#### Requirements
From the entries below, reproduce exactly the line containing "Write the bpy", the line containing "scn.camera = cam", and every line in between, with nothing added.
#####
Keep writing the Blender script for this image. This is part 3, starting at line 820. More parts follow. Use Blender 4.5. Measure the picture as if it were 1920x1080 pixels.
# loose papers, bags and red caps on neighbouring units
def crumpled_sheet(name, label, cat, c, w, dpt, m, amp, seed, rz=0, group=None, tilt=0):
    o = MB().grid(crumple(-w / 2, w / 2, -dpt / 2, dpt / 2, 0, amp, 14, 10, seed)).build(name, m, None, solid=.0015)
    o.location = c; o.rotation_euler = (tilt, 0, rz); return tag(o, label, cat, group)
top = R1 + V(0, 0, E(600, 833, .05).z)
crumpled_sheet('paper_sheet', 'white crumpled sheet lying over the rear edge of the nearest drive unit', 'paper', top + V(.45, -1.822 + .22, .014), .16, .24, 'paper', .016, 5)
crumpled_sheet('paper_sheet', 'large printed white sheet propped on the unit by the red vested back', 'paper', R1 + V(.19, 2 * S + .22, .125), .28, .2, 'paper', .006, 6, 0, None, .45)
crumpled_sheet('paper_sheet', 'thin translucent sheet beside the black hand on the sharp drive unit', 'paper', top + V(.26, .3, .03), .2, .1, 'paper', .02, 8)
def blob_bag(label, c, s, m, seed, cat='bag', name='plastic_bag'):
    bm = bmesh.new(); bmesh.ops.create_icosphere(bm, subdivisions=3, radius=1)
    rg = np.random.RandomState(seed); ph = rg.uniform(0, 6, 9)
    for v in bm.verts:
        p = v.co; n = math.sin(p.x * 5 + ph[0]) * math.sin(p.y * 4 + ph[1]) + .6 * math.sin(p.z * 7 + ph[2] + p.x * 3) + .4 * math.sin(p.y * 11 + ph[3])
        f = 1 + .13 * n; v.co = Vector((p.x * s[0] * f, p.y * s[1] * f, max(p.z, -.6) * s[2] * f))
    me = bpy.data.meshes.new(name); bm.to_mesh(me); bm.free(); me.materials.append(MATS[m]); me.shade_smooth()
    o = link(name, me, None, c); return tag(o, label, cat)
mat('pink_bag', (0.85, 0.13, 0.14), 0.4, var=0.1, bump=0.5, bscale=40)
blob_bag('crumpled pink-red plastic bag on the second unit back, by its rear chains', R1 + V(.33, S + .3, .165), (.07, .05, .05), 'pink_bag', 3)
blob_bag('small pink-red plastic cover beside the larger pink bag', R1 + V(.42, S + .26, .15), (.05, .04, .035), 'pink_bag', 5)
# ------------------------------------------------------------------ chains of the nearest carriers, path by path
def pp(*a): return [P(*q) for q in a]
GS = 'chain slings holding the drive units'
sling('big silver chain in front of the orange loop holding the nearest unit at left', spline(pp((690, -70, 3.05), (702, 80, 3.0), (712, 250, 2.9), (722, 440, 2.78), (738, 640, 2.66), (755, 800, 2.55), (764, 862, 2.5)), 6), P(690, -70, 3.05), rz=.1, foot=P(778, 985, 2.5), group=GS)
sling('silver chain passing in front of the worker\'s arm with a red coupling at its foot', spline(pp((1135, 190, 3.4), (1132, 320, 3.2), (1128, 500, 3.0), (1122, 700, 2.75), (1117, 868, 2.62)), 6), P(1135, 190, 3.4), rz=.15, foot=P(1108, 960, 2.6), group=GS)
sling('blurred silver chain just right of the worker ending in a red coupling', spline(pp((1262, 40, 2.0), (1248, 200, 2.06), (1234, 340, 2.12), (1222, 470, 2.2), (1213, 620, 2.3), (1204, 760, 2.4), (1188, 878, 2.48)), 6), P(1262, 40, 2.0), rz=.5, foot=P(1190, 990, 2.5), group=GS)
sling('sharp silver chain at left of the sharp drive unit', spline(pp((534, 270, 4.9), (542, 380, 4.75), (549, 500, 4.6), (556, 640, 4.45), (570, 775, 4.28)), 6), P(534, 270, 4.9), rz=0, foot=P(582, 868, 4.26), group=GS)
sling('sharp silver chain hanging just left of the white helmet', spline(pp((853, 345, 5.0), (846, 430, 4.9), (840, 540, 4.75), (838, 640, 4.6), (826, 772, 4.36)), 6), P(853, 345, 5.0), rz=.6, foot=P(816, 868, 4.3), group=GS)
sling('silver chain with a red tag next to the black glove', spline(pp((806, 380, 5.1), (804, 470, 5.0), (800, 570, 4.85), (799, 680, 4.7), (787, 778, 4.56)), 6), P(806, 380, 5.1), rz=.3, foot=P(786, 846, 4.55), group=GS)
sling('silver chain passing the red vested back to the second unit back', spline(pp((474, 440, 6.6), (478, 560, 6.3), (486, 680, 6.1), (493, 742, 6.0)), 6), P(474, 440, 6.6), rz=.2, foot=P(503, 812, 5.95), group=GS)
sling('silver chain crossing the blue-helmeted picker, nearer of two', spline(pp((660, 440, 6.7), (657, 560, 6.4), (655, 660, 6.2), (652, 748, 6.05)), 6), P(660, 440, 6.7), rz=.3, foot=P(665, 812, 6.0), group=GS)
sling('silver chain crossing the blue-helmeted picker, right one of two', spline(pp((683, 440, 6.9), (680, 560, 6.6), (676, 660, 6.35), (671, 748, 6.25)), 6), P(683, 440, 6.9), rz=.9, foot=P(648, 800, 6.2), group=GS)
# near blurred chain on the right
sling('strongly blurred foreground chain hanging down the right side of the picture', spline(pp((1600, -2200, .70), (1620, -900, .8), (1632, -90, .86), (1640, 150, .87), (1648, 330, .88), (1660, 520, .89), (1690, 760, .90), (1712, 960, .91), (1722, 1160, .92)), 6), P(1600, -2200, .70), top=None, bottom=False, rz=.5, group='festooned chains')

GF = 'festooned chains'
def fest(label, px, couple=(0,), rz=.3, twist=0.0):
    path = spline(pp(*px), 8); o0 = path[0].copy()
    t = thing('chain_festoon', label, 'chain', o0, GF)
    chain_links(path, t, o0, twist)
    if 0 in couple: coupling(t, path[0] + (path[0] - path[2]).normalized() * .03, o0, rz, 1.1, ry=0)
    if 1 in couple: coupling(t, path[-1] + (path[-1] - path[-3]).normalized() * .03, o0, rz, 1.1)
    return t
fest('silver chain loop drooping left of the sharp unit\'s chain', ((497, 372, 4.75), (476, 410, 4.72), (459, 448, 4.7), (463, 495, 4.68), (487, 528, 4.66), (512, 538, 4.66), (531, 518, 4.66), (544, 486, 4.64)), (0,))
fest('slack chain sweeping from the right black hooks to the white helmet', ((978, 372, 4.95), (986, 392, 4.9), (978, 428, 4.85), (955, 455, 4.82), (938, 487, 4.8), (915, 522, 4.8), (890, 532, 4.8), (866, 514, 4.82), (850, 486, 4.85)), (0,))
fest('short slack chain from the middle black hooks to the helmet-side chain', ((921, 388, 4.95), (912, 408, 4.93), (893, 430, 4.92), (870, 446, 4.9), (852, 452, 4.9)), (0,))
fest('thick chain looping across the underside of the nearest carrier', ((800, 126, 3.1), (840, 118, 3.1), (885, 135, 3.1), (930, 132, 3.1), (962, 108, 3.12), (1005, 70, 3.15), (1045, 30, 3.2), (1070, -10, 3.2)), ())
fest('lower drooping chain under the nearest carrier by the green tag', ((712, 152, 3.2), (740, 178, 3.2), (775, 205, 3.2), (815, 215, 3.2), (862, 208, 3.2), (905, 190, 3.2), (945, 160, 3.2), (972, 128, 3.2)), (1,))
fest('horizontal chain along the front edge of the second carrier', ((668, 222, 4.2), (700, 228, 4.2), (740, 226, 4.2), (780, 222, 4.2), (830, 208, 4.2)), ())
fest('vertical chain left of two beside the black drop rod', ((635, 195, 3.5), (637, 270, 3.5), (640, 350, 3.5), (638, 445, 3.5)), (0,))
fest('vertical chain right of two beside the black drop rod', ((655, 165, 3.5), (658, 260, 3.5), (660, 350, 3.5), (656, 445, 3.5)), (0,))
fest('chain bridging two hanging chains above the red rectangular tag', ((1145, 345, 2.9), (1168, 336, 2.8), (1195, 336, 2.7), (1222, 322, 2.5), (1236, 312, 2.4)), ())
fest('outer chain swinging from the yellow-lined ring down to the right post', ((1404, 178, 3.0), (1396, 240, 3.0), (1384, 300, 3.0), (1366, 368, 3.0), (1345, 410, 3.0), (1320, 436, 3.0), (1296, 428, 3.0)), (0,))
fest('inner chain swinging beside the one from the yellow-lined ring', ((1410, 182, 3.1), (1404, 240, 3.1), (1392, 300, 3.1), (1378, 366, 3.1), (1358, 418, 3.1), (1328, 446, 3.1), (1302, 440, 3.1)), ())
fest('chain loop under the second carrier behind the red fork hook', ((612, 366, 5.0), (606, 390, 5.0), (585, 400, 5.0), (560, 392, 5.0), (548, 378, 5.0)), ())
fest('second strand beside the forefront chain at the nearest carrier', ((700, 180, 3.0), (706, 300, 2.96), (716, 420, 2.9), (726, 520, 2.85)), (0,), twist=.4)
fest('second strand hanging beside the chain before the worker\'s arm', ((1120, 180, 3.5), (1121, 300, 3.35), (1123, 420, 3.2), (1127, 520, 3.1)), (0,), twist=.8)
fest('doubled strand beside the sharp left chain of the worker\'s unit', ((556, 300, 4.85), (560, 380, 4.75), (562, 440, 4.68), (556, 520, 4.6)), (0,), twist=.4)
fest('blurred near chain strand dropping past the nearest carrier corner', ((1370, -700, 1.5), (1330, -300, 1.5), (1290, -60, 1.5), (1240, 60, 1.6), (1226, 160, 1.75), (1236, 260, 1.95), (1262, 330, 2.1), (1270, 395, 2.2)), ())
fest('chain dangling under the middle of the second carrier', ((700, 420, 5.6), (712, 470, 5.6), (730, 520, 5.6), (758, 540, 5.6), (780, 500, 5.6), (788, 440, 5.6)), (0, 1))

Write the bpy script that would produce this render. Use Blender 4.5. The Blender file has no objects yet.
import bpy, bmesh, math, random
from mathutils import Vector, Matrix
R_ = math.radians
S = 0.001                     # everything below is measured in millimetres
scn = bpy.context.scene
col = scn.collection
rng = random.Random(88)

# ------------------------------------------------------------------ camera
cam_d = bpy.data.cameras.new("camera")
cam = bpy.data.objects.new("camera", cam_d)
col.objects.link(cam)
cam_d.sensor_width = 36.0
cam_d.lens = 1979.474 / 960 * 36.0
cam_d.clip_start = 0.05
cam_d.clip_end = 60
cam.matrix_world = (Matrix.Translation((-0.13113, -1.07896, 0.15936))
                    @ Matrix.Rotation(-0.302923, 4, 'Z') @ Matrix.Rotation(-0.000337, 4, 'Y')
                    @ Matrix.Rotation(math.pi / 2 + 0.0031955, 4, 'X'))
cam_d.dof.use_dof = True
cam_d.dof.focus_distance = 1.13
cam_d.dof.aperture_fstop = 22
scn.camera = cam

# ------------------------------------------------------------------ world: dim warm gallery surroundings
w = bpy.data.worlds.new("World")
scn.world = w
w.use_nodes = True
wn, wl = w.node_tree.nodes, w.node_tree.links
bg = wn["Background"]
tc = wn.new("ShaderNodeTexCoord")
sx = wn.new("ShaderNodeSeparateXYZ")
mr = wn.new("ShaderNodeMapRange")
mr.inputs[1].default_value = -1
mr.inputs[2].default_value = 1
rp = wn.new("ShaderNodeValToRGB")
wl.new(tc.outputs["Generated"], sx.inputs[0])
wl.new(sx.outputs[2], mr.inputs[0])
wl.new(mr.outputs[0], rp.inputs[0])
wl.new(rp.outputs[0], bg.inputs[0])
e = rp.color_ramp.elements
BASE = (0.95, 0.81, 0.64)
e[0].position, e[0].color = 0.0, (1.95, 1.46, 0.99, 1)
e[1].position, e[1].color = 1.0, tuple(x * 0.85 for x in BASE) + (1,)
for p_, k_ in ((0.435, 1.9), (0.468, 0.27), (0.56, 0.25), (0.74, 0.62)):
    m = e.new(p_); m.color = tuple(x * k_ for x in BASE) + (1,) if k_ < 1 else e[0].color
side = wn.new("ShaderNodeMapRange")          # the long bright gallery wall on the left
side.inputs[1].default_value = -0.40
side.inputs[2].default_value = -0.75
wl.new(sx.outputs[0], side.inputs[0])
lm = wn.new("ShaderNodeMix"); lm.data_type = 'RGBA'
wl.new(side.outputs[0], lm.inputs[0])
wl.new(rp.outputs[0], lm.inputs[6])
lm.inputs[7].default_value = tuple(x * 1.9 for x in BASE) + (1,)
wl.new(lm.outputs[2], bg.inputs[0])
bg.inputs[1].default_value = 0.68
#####
#### Worked answer
Write the bpy script that would produce this render. Use Blender 4.5. The Blender file has no objects yet.
import bpy, bmesh, math, random
from mathutils import Vector, Matrix
R_ = math.radians
S = 0.001                     # everything below is measured in millimetres
scn = bpy.context.scene
col = scn.collection
rng = random.Random(88)

# ------------------------------------------------------------------ camera
cam_d = bpy.data.cameras.new("camera")
cam = bpy.data.objects.new("camera", cam_d)
col.objects.link(cam)
cam_d.sensor_width = 36.0
cam_d.lens = 1979.474 / 960 * 36.0
cam_d.clip_start = 0.05
cam_d.clip_end = 60
cam.matrix_world = (Matrix.Translation((-0.13113, -1.07896, 0.15936))
                    @ Matrix.Rotation(-0.302923, 4, 'Z') @ Matrix.Rotation(-0.000337, 4, 'Y')
                    @ Matrix.Rotation(math.pi / 2 + 0.0031955, 4, 'X'))
cam_d.dof.use_dof = True
cam_d.dof.focus_distance = 1.13
cam_d.dof.aperture_fstop = 22
scn.camera = cam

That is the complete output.